- PROBLEM
Quote each line of the material verbatim, without the pictures.

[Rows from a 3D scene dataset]
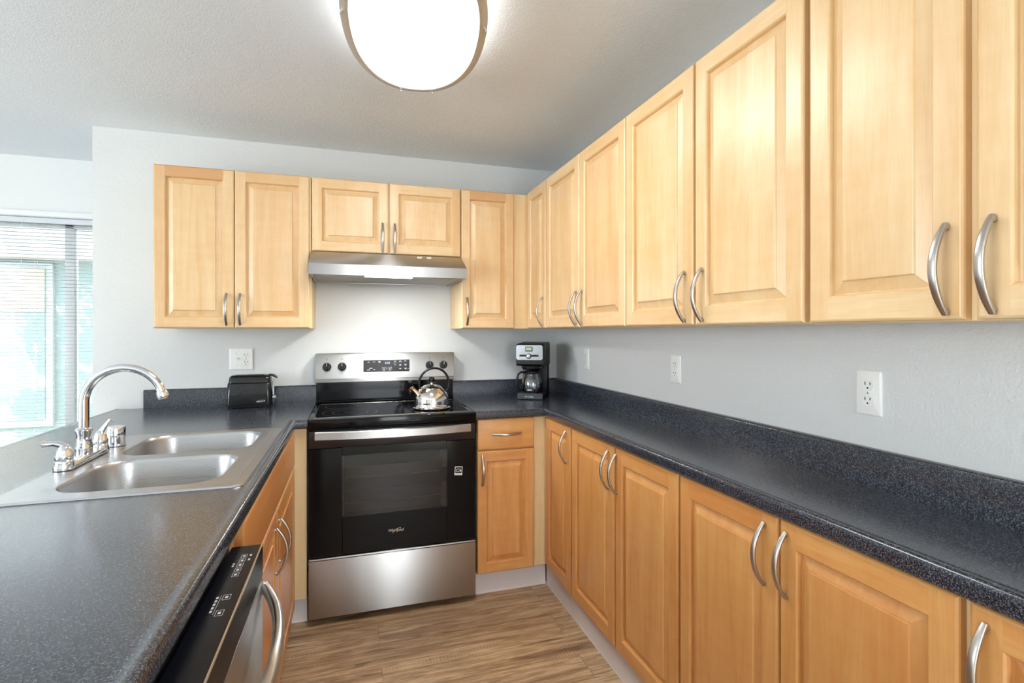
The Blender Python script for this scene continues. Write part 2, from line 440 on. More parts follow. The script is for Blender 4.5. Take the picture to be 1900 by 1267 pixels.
# ------------------------------------------------------------------ cabinets
def door_mesh(Wd, H, T=.019, stile=.046, rail=.050, bev=.034, tone=.5, tones=None):
    """raised-panel door; local frame x: width, z: height, front face at y=0 facing -y. slots: 0 vertical, 1 horizontal grain"""
    mb = MB(); rt = lambda: min(1, max(.2, random.gauss(tone, .10)))
    def rect(dx, dz, h): return [(dx, h, dz), (Wd-dx, h, dz), (Wd-dx, h, H-dz), (dx, h, H-dz)]
    outer = [rect(0, 0, T), rect(0, 0, .006), rect(.0015, .0015, .0028), rect(.0045, .0045, .0006), rect(.006, .006, 0)]
    def ringq(a, b, tn):
        for i in range(4):
            j = (i+1) % 4; mb.add([a[i], a[j], b[j], b[i]], [(0, 1, 2, 3)], 1 if i in (0, 2) else 0, tn[i])
    t4 = tones or [rt(), rt(), rt(), rt()]          # bottom, right, top, left
    for a, b in zip(outer, outer[1:]): ringq(a, b, t4)
    mb.add(list(outer[0]), [(3, 2, 1, 0)], 0, .5)
    e = .006
    mb.add([(e, 0, e), (stile, 0, e), (stile, 0, H-e), (e, 0, H-e)], [(0, 1, 2, 3)], 0, t4[3])
    mb.add([(Wd-stile, 0, e), (Wd-e, 0, e), (Wd-e, 0, H-e), (Wd-stile, 0, H-e)], [(0, 1, 2, 3)], 0, t4[1])
    mb.add([(stile, 0, e), (Wd-stile, 0, e), (Wd-stile, 0, rail), (stile, 0, rail)], [(0, 1, 2, 3)], 1, t4[0])
    mb.add([(stile, 0, H-rail), (Wd-stile, 0, H-rail), (Wd-stile, 0, H-e), (stile, 0, H-e)], [(0, 1, 2, 3)], 1, t4[2])
    inn = [rect(stile, rail, 0), rect(stile+.0015, rail+.0015, .0012), rect(stile+.0035, rail+.0035, .0032), rect(stile+.005, rail+.005, .0075), rect(stile+.006, rail+.006, .0125)]
    for a, b in zip(inn, inn[1:]): ringq(a, b, t4)
    tp = rt()
    pan = [rect(stile+.006, rail+.006, .0125), rect(stile+.0085, rail+.0085, .0125), rect(stile+.0105, rail+.0105, .0118),
           rect(stile+bev-.0025, rail+bev-.0025, .0042), rect(stile+bev-.0010, rail+bev-.0010, .0012), rect(stile+bev+.0006, rail+bev+.0006, .0004), rect(stile+bev+.002, rail+bev+.002, .0003)]
    for a, b in zip(pan, pan[1:]):
        for i in range(4):
            j = (i+1) % 4; mb.add([a[i], a[j], b[j], b[i]], [(0, 1, 2, 3)], 0, tp)
    mb.add(pan[-1], [(0, 1, 2, 3)], 0, tp)
    return mb
def slab_mesh(Wd, H, T=.019, tone=.5, horiz=True):
    mb = MB()
    def rect(d, h): return [(d, h, d), (Wd-d, h, d), (Wd-d, h, H-d), (d, h, H-d)]
    mb.loft([rect(0, T), rect(0, .007), rect(.002, .003), (rect(.006, .0006)), rect(.009, 0)], True, True, 1 if horiz else 0, tone)
    return mb
def handle_mesh():
    """bowed flat pull; local frame x along the length, projecting towards -y"""
    L, BOW = .0755, .031; mb = MB(); pts = []
    N = 20
    for i in range(N+1):
        u = -1+2*i/N; pts.append((L*u, -(.0045+BOW*(1-abs(u)**2.0)), 0))
    def sect(a, s):
        u = -1+2*s; wz = .0066*(1-.28*abs(u)**3); th = .0043*(1-.15*abs(u)**3)
        c, si = math.cos(a), math.sin(a); k = lambda q, p: math.copysign(abs(q)**p, q)
        return (wz*k(c, .7), th*k(si, .7))
    mb.tube(pts, 0, 16, 0, sect, up=(0, 0, 1))
    for s in (-1, 1): mb.lathe([(.0045, 0), (.0045, .006), (.003, .0065)], (s*(L-.006), 0.0002, 0), 12, 0, Matrix.Rotation(math.pi/2, 4, 'X'))
    return mb
H0 = obj('handle', handle_mesh(), M_NICKEL, local=True, smooth=50)
H_ME = H0.data
bpy.data.objects.remove(H0)
def handle(parent, loc, vertical=True):
    o = bpy.data.objects.new('handle', H_ME); COL.objects.link(o); o.parent = parent; o.location = loc
    if vertical: o.rotation_euler = (0, math.pi/2, 0)
    return o
class Cab:
    """a cabinet run along x (facing -y) or along the right wall (facing -x) or the peninsula (facing +x)."""
    def __init__(s, name, label, cat, face, a0, a1, z0, z1, fp, depth, group, plinth=None, bodymat=None):
        # face: 'y' front faces -y, 'x' front faces -x, 'X' front faces +x. a0<a1 along the run as seen left to right
        s.face = face; s.fp = fp
        rot = {'y': 0, 'x': -math.pi/2, 'X': math.pi/2}[face]
        if face == 'y': base = (a0, fp, z0 if plinth is None else 0)
        else: base = (fp, a0, z0 if plinth is None else 0)
        s.wv, s.wh = (M_WV, M_WH) if plinth is None else (M_AV, M_AH)
        s.root = thing(name, label, cat, base, rot, group)
        s.W = abs(a1-a0); s.zb = base[2]
        b = MB(); zz0, zz1 = z0-s.zb, z1-s.zb
        b.box(.0006, s.W-.0006, 0, depth, zz0, zz1, .0015, 1, 0, .35)
        s.body = obj('carcass', b, [bodymat or M_WF], s.root, local=True)
        if plinth is not None:
            p = MB().box(.004, s.W-.004, plinth, depth, 0.0005, zz0-.0002)
            obj('plinth', p, M_VINYL, s.root, local=True)
    def door(s, u0, u1, z0, z1, hside=None, hz=None, inset=.030, **kw):
        d = obj('door', door_mesh(u1-u0, z1-z0, **kw), [s.wv, s.wh], s.root, local=True)
        d.location = (u0, -.0195, z0-s.zb)
        if hside:
            hx = inset if hside == 'l' else (u1-u0-inset)
            handle(d, (hx, -.0002, hz-z0))
        return d
    def drawer(s, u0, u1, z0, z1, pull=True, name='drawer', tone=.5):
        d = obj(name, slab_mesh(u1-u0, z1-z0, tone=tone), [s.wv, s.wh], s.root, local=True)
        d.location = (u0, -.0195, z0-s.zb)
        if pull: handle(d, ((u1-u0)/2, -.0002, (z1-z0)*.50), False)
        return d
GU = 'wall cabinets'; GB = 'base cabinets'
HZ = 1.4155
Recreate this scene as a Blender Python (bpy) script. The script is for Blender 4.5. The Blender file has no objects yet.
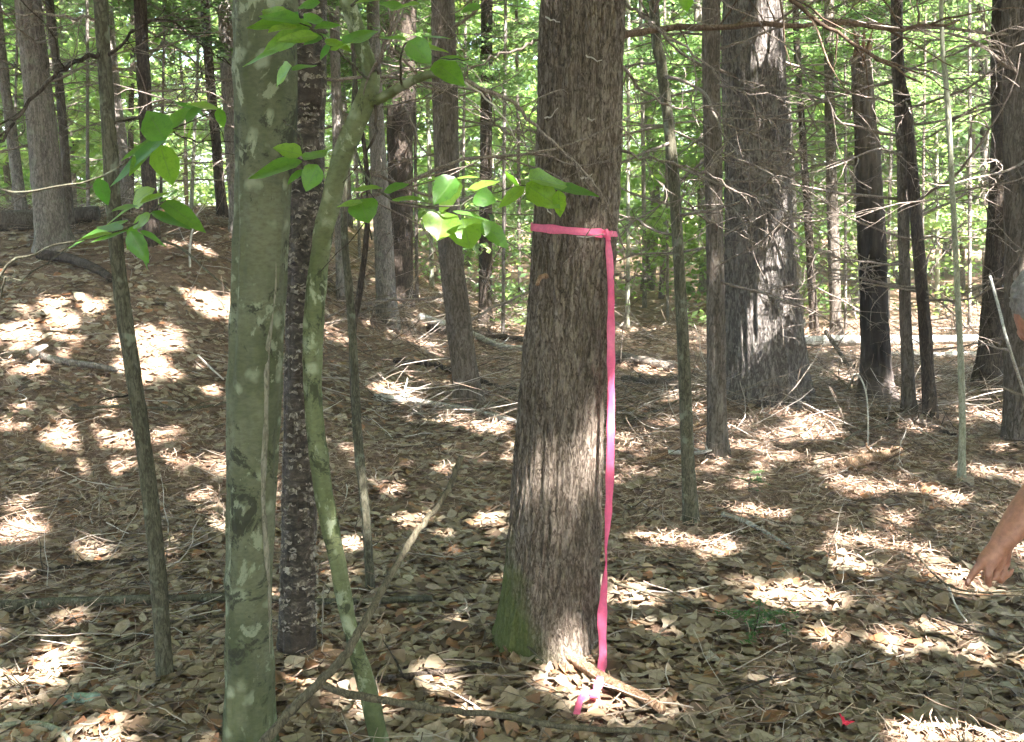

- RESULT OF THIS EXERCISE
The Blender Python script for this scene continues. Write part 2, from line 440 on. More parts follow. The script is for Blender 4.5. Take the picture to be 1900 by 1267 pixels.
# ------------------------------------------------------------------ cabinets
def door_mesh(Wd, H, T=.019, stile=.046, rail=.050, bev=.034, tone=.5, tones=None):
    """raised-panel door; local frame x: width, z: height, front face at y=0 facing -y. slots: 0 vertical, 1 horizontal grain"""
    mb = MB(); rt = lambda: min(1, max(.2, random.gauss(tone, .10)))
    def rect(dx, dz, h): return [(dx, h, dz), (Wd-dx, h, dz), (Wd-dx, h, H-dz), (dx, h, H-dz)]
    outer = [rect(0, 0, T), rect(0, 0, .006), rect(.0015, .0015, .0028), rect(.0045, .0045, .0006), rect(.006, .006, 0)]
    def ringq(a, b, tn):
        for i in range(4):
            j = (i+1) % 4; mb.add([a[i], a[j], b[j], b[i]], [(0, 1, 2, 3)], 1 if i in (0, 2) else 0, tn[i])
    t4 = tones or [rt(), rt(), rt(), rt()]          # bottom, right, top, left
    for a, b in zip(outer, outer[1:]): ringq(a, b, t4)
    mb.add(list(outer[0]), [(3, 2, 1, 0)], 0, .5)
    e = .006
    mb.add([(e, 0, e), (stile, 0, e), (stile, 0, H-e), (e, 0, H-e)], [(0, 1, 2, 3)], 0, t4[3])
    mb.add([(Wd-stile, 0, e), (Wd-e, 0, e), (Wd-e, 0, H-e), (Wd-stile, 0, H-e)], [(0, 1, 2, 3)], 0, t4[1])
    mb.add([(stile, 0, e), (Wd-stile, 0, e), (Wd-stile, 0, rail), (stile, 0, rail)], [(0, 1, 2, 3)], 1, t4[0])
    mb.add([(stile, 0, H-rail), (Wd-stile, 0, H-rail), (Wd-stile, 0, H-e), (stile, 0, H-e)], [(0, 1, 2, 3)], 1, t4[2])
    inn = [rect(stile, rail, 0), rect(stile+.0015, rail+.0015, .0012), rect(stile+.0035, rail+.0035, .0032), rect(stile+.005, rail+.005, .0075), rect(stile+.006, rail+.006, .0125)]
    for a, b in zip(inn, inn[1:]): ringq(a, b, t4)
    tp = rt()
    pan = [rect(stile+.006, rail+.006, .0125), rect(stile+.0085, rail+.0085, .0125), rect(stile+.0105, rail+.0105, .0118),
           rect(stile+bev-.0025, rail+bev-.0025, .0042), rect(stile+bev-.0010, rail+bev-.0010, .0012), rect(stile+bev+.0006, rail+bev+.0006, .0004), rect(stile+bev+.002, rail+bev+.002, .0003)]
    for a, b in zip(pan, pan[1:]):
        for i in range(4):
            j = (i+1) % 4; mb.add([a[i], a[j], b[j], b[i]], [(0, 1, 2, 3)], 0, tp)
    mb.add(pan[-1], [(0, 1, 2, 3)], 0, tp)
    return mb
def slab_mesh(Wd, H, T=.019, tone=.5, horiz=True):
    mb = MB()
    def rect(d, h): return [(d, h, d), (Wd-d, h, d), (Wd-d, h, H-d), (d, h, H-d)]
    mb.loft([rect(0, T), rect(0, .007), rect(.002, .003), (rect(.006, .0006)), rect(.009, 0)], True, True, 1 if horiz else 0, tone)
    return mb
def handle_mesh():
    """bowed flat pull; local frame x along the length, projecting towards -y"""
    L, BOW = .0755, .031; mb = MB(); pts = []
    N = 20
    for i in range(N+1):
        u = -1+2*i/N; pts.append((L*u, -(.0045+BOW*(1-abs(u)**2.0)), 0))
    def sect(a, s):
        u = -1+2*s; wz = .0066*(1-.28*abs(u)**3); th = .0043*(1-.15*abs(u)**3)
        c, si = math.cos(a), math.sin(a); k = lambda q, p: math.copysign(abs(q)**p, q)
        return (wz*k(c, .7), th*k(si, .7))
    mb.tube(pts, 0, 16, 0, sect, up=(0, 0, 1))
    for s in (-1, 1): mb.lathe([(.0045, 0), (.0045, .006), (.003, .0065)], (s*(L-.006), 0.0002, 0), 12, 0, Matrix.Rotation(math.pi/2, 4, 'X'))
    return mb
H0 = obj('handle', handle_mesh(), M_NICKEL, local=True, smooth=50)
H_ME = H0.data
bpy.data.objects.remove(H0)
def handle(parent, loc, vertical=True):
    o = bpy.data.objects.new('handle', H_ME); COL.objects.link(o); o.parent = parent; o.location = loc
    if vertical: o.rotation_euler = (0, math.pi/2, 0)
    return o
class Cab:
    """a cabinet run along x (facing -y) or along the right wall (facing -x) or the peninsula (facing +x)."""
    def __init__(s, name, label, cat, face, a0, a1, z0, z1, fp, depth, group, plinth=None, bodymat=None):
        # face: 'y' front faces -y, 'x' front faces -x, 'X' front faces +x. a0<a1 along the run as seen left to right
        s.face = face; s.fp = fp
        rot = {'y': 0, 'x': -math.pi/2, 'X': math.pi/2}[face]
        if face == 'y': base = (a0, fp, z0 if plinth is None else 0)
        else: base = (fp, a0, z0 if plinth is None else 0)
        s.wv, s.wh = (M_WV, M_WH) if plinth is None else (M_AV, M_AH)
        s.root = thing(name, label, cat, base, rot, group)
        s.W = abs(a1-a0); s.zb = base[2]
        b = MB(); zz0, zz1 = z0-s.zb, z1-s.zb
        b.box(.0006, s.W-.0006, 0, depth, zz0, zz1, .0015, 1, 0, .35)
        s.body = obj('carcass', b, [bodymat or M_WF], s.root, local=True)
        if plinth is not None:
            p = MB().box(.004, s.W-.004, plinth, depth, 0.0005, zz0-.0002)
            obj('plinth', p, M_VINYL, s.root, local=True)
    def door(s, u0, u1, z0, z1, hside=None, hz=None, inset=.030, **kw):
        d = obj('door', door_mesh(u1-u0, z1-z0, **kw), [s.wv, s.wh], s.root, local=True)
        d.location = (u0, -.0195, z0-s.zb)
        if hside:
            hx = inset if hside == 'l' else (u1-u0-inset)
            handle(d, (hx, -.0002, hz-z0))
        return d
    def drawer(s, u0, u1, z0, z1, pull=True, name='drawer', tone=.5):
        d = obj(name, slab_mesh(u1-u0, z1-z0, tone=tone), [s.wv, s.wh], s.root, local=True)
        d.location = (u0, -.0195, z0-s.zb)
        if pull: handle(d, ((u1-u0)/2, -.0002, (z1-z0)*.50), False)
        return d
GU = 'wall cabinets'; GB = 'base cabinets'
HZ = 1.4155
Recreate this scene as a Blender Python (bpy) script. The script is for Blender 4.5. The Blender file has no objects yet.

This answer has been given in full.